The aim of the function below is to produce a 'simple as possible' function for estimating the current drive for an EBW system based solely on the 0D parameters available. It is noted that the efficiency of an actual EBW current drive system depends strongly on how it is used, in particular on the location and spatial distribution of the current and the plasma shape and launcher solution. None of these are included in the below. The model has significant room for improvement, but much more work is required in order to understand how best to do this.

Electron Bernstein waves (EBW) have the potential to be a source of relatively efficient current drive1 and have been predicted to be more efficient at driving current off-axis in spherical tokamaks2.

Microwave current drive efficiency is often expressed as a normalised quantity, \xi_{CD}, which captures its natural variation with temperature and density and is given by3:

\xi_{CD} = \frac{3.27 \ I_{\text{P}} [\text{A}] \ R [\text{m}] \ n_{\text{e}}[\times 10^{19} \text{m}^{-3}]}{T_{\text{e}}[\text{keV}] \ P[\text{W}]}

We can rearrange this expression to give the current in terms of the other parameters:

I_P[\text{A}] = \frac{\xi_{\text{CD}} \ T_{\text{e}}[\text{keV}] \ P[\text{W}]}{3.27 \ R[\text{m}] \ n_{\text{e}} [\times 10^{19} \text{m}^{-3}]}

Experiments of EBW current drive on W7-AS found \xi_{CD}=0.43\pm0.1 1. It should be noted that this may be different depending on the plasma and the location within the plasma that the current is driven. A more conservative assumptions might be \xi_{\text{CD}} = 0.3, optimistic \xi_{\text{CD}} = 0.5.

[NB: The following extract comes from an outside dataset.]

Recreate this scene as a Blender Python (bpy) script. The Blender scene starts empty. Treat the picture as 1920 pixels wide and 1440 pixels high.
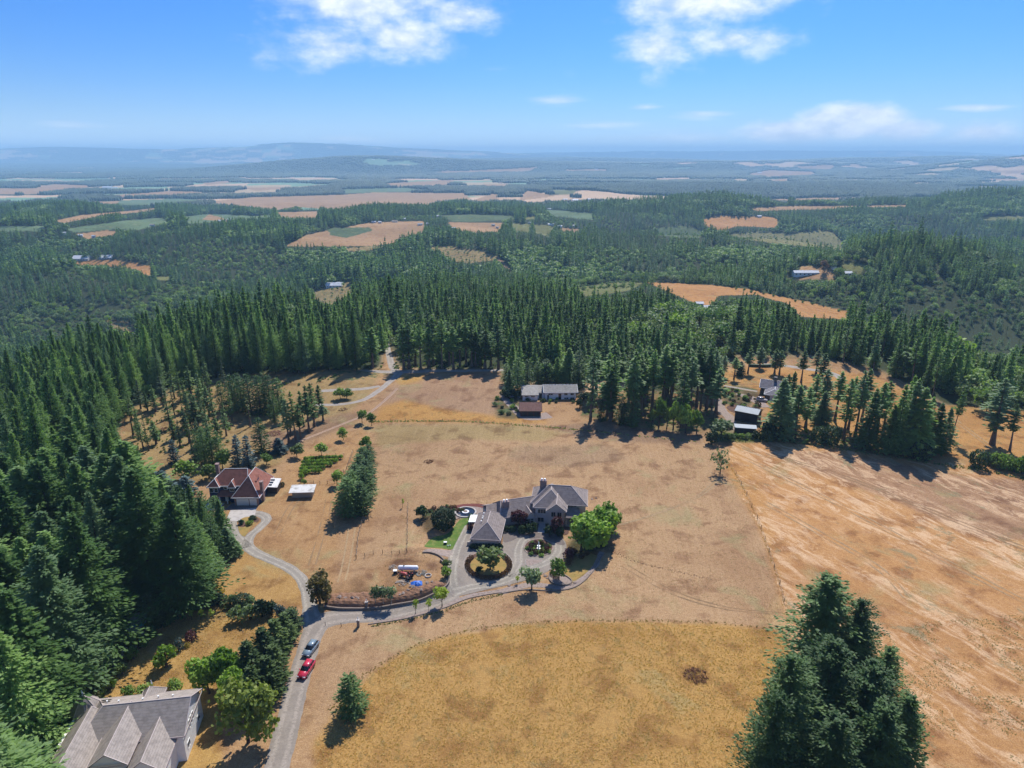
import bpy, bmesh, math, random
import numpy as np
from mathutils import Vector, Matrix

# ------------------------------------------------------------------ camera, sky, sun, exposure
SC = bpy.context.scene
COL = SC.collection
CAM_H = 100.0
PITCH = math.radians(18.6)
FPX = 1280.0                     # focal length in pixels of a 1920 wide picture
cam_d = bpy.data.cameras.new('camera')
cam_d.sensor_width = 36.0
cam_d.lens = 24.0
cam_d.clip_start = 1.0
cam_d.clip_end = 120000.0
cam = bpy.data.objects.new('camera', cam_d)
COL.objects.link(cam)
cam.location = (0, 0, CAM_H)
cam.rotation_euler = (math.pi / 2 - PITCH, 0, 0)
SC.camera = cam

SUN_EL = math.radians(50)
SUN_AZ = math.radians(17)        # from +Y towards +X
EXPOSURE = 0.42
SC.view_settings.view_transform = 'Standard'
SC.view_settings.look = 'None'
SC.view_settings.gamma = 1.0
SC.view_settings.exposure = EXPOSURE
SC.view_settings.use_curve_mapping = False
SC.cycles.max_bounces = 6
SC.cycles.diffuse_bounces = 4
SC.cycles.glossy_bounces = 2
SC.cycles.transmission_bounces = 3
SC.cycles.transparent_max_bounces = 8
SC.cycles.volume_bounces = 1
SC.cycles.use_denoising = True
SC.cycles.use_adaptive_sampling = True
SC.cycles.adaptive_threshold = 0.02
SC.cycles.sample_clamp_indirect = 4.0

sun_d = bpy.data.lights.new('sun', 'SUN')
sun_d.energy = 4.6
sun_d.angle = math.radians(0.5)
sun_d.color = (1.0, 0.95, 0.87)
sun = bpy.data.objects.new('sun', sun_d)
COL.objects.link(sun)
sdir = Vector((math.sin(SUN_AZ) * math.cos(SUN_EL), math.cos(SUN_AZ) * math.cos(SUN_EL), math.sin(SUN_EL)))
sun.rotation_euler = sdir.to_track_quat('Z', 'Y').to_euler()
sun.location = (0, 0, 400)


class NT:
    """tiny node-tree writer"""
    def __init__(s, tree):
        s.t = tree; s.n = tree.nodes; s.l = tree.links
    def node(s, typ, **kw):
        n = s.n.new(typ)
        for k, v in kw.items():
            setattr(n, k, v)
        return n
    def put(s, sock, v):
        if v is None: return
        if isinstance(v, bpy.types.NodeSocket): s.l.new(v, sock)
        else: sock.default_value = v
    def math(s, op, a, b=None, c=None, clamp=False):
        n = s.node('ShaderNodeMath', operation=op); n.use_clamp = clamp
        s.put(n.inputs[0], a); s.put(n.inputs[1], b)
        if c is not None: s.put(n.inputs[2], c)
        return n.outputs[0]
    def vmath(s, op, a, b=None):
        n = s.node('ShaderNodeVectorMath', operation=op)
        s.put(n.inputs[0], a); s.put(n.inputs[1], b)
        return n.outputs[0]
    def noise(s, vec, scale, detail=3, rough=0.55, dist=0.0, out=0):
        n = s.node('ShaderNodeTexNoise')
        s.put(n.inputs['Vector'], vec); n.inputs['Scale'].default_value = scale
        n.inputs['Detail'].default_value = detail; n.inputs['Roughness'].default_value = rough
        n.inputs['Distortion'].default_value = dist
        return n.outputs[out]
    def ramp(s, fac, stops, interp='LINEAR'):
        n = s.node('ShaderNodeValToRGB'); s.put(n.inputs[0], fac)
        e = n.color_ramp.elements; n.color_ramp.interpolation = interp
        while len(e) > 1: e.remove(e[-1])
        e[0].position = stops[0][0]; e[0].color = col4(stops[0][1])
        for p, c in stops[1:]:
            x = e.new(p); x.color = col4(c)
        return n.outputs[0]
    def mix(s, fac, a, b, typ='MIX'):
        n = s.node('ShaderNodeMix', data_type='RGBA', blend_type=typ)
        s.put(n.inputs[0], fac); s.put(n.inputs[6], a); s.put(n.inputs[7], b)
        return n.outputs[2]
    def mapping(s, vec, loc=(0, 0, 0), rot=(0, 0, 0), sc=(1, 1, 1)):
        n = s.node('ShaderNodeMapping'); s.put(n.inputs[0], vec)
        n.inputs[1].default_value = loc; n.inputs[2].default_value = rot; n.inputs[3].default_value = sc
        return n.outputs[0]
    def mrange(s, v, a, b, c=0.0, d=1.0, smooth=True):
        n = s.node('ShaderNodeMapRange'); n.interpolation_type = 'SMOOTHSTEP' if smooth else 'LINEAR'
        s.put(n.inputs[0], v)
        for i, q in enumerate((a, b, c, d)): n.inputs[i + 1].default_value = q
        return n.outputs[0]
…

Note that we neglect the coupling of the microwave beam in vacuum to the plasma.

Normalized current drive efficiency \gamma

\gamma_{\text{CD}}= \frac{\xi_{CD}}{32.7}T_{\text{e}}

Absolute current drive efficiency \gamma $$ \gamma_{\text{CD}}= \frac{\gamma_{\text{CD}}}{n_{\text{e,20}}R_0} $$

The EBWs can only couple to the plasma if the cyclotron harmonic is above the plasma density cut-off. In order to capture this behaviour, we introduce an ad-hoc model which reduces the plasma current up to this condition, by way of a tanh function:

Where \mathtt{fp} is the plasma frequency, \mathtt{fc} is the cyclotron frequency, \mathtt{harnum} is the harmonic number and a is a free parameter which defines the sharpness of the transition.

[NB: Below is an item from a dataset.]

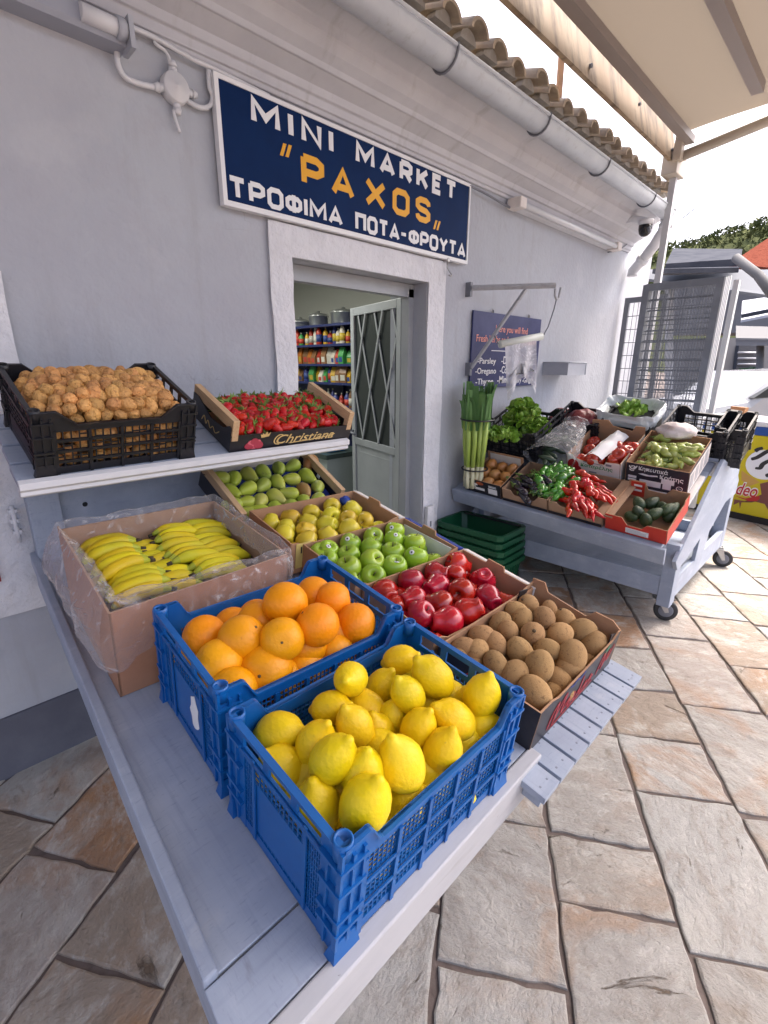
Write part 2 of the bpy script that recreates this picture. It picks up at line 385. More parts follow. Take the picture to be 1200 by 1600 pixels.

The effect of this factor can be seen below:

a = 0.1
\mathtt{fc} = \frac{\frac{1}{2\pi}\times \mathtt{harnum} \times e B_{\text{T}}}{m_{\text{e}}}
\mathtt{fp} = \frac{1}{2\pi}\times \sqrt{\frac{n_{\text{e}}\text{e}^2}{m_{\text{e}} \epsilon_0}}
\mathtt{density factor} = 0.5 \times \left(1 + \tanh{\left(\frac{2}{\mathtt{a}}\times \frac{\mathtt{fp}-\mathtt{fc}}{\mathtt{fp}- \mathtt{a}}\right)}\right)
\text{Current drive efficiency [A/W]} = \gamma_{\text{CD}} \times \mathtt{densityfactor}

EBW Coupling

Figure 1: EBW coupling function as a function of on-axis toroidal field strength

  1. Laqua HP, Maassberg H, Marushchenko NB, Volpe F, Weller A, Kasparek W; ECRH-Group. Electron-Bernstein-wave current drive in an overdense plasma at the Wendelstein 7-AS stellarator. Phys Rev Lett. 2003 Feb 21;90(7):075003. doi: 10.1103/PhysRevLett.90.075003. Epub 2003 Feb 21. PMID: 12633236. 

  2. G. Taylor, P. C. Efthimion, C. E. Kessel, R. W. Harvey, A. P. Smirnov, N. M. Ershov, M. D. Carter, C. B. Forest; Efficient generation of noninductive, off-axis, Ohkawa current, driven by electron Bernstein waves in high \beta⁠, spherical torus plasmas. Phys. Plasmas 1 October 2004; 11 (10): 4733–4739. https://doi.org/10.1063/1.1792635 

  3. Luce, T., Lin-Liu, Y., Harvey, R., Giruzzi, G., Politzer, P., Rice, B., Lohr, J., Petty, C., & Prater, R. (1999). Generation of Localized Noninductive Current by Electron Cyclotron Waves on the DIII-D Tokamak. Phys. Rev. Lett., 83, 4550–4553.